How will they behave in parliament – provided they regularly attend assemblies overtly dominated by their most vocal opponents? A cynic would argue that they will seek to defend their own vested interests through legislative means. Many a retired officer and USDP leaders is also a manager, a member of a wealthy familial enterprise, or a local notable in a remote constituency. But the NLD now holds a super majority in both chambers of the Union parliament, and only three provincial parliaments do not fall under the party’s full control. So if these former members of Myanmar’s ruling elite can be expected to behave as conservative rule-followers, they may not be strong contenders to the majority rule imposed by the NLD inside parliament. They can disrupt parliamentary debates, though legal legislative means, as in any other lawmaking body in any democratic society. But not much more.
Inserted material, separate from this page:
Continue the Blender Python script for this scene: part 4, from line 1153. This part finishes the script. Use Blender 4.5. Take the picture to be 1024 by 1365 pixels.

The military appointees in all legislative bodies might be more straightforward, notably if the NLD starts the next legislature with a contentious constitutional debate, and appoints (through the two speakers and the president of the Union) proactive and vocal members in the new constitutional tribunal. However, long-term challenges to the NLD political and legislative agenda might instead come from below in coming months: from the strongholds the defeated strongmen, or the few ones still sitting in parliament, kept closely under their watch in Myanmar’s remote peripheries; from the armed forces itself, as they no longer seem to consider valuable the use political proxies; but even more significantly from the burgeoning civil society.